Mila Kunis, Kristen Bell and Kathryn Hahn all reprise their roles from the movie's predecessor, 2016's Bad Moms. The film centers on Amy (Kunis) and her attempts to have a mellow Christmas. Her plan hits a snag when her uptight mother (Christine Baranski) shows up and announces her plans to throw a lavish party at Amy's house. She quickly hires decorators who do up the outside to the degree that the place could wind up on an episode of The Great Christmas Light Fight.

To cope with her overbearing, perfectionist mother, Amy recruits her gal pals Carla (Hahn) and Kiki (Bell) for a bit of day drinking at the mall. They playfully molest an unsuspecting Santa Claus and steal a Christmas tree from the Lady Footlocker. But back at their respective homes, they all have mother issues. Kiki's mother (Cheryl Hines) is too clingy, and Carla's mom (Susan Sarandon) doesn't even know her grandson's name.

It's not giving too much away to say that each daughter reaches the boiling point with her mother. Amy has the most drastic response and does everything she can to prevent her mother's party from happening.
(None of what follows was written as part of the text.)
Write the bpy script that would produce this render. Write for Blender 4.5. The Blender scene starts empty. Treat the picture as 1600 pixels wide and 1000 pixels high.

Even her kids and her kowtowing father (Peter Gallagher) can't believe the animosity she shows toward her mother.

Some of the more serious moments in the film's second half are truly heartwarming, but this dramedy just doesn't have the naturalness of its predecessors (the film relies on an excessive number of mother-daughter montages, for example, and Amy utters "what the fuck" one too many times).

It also leaves the door open for a potential "bad grandmothers," even though those characters all come off as clichés.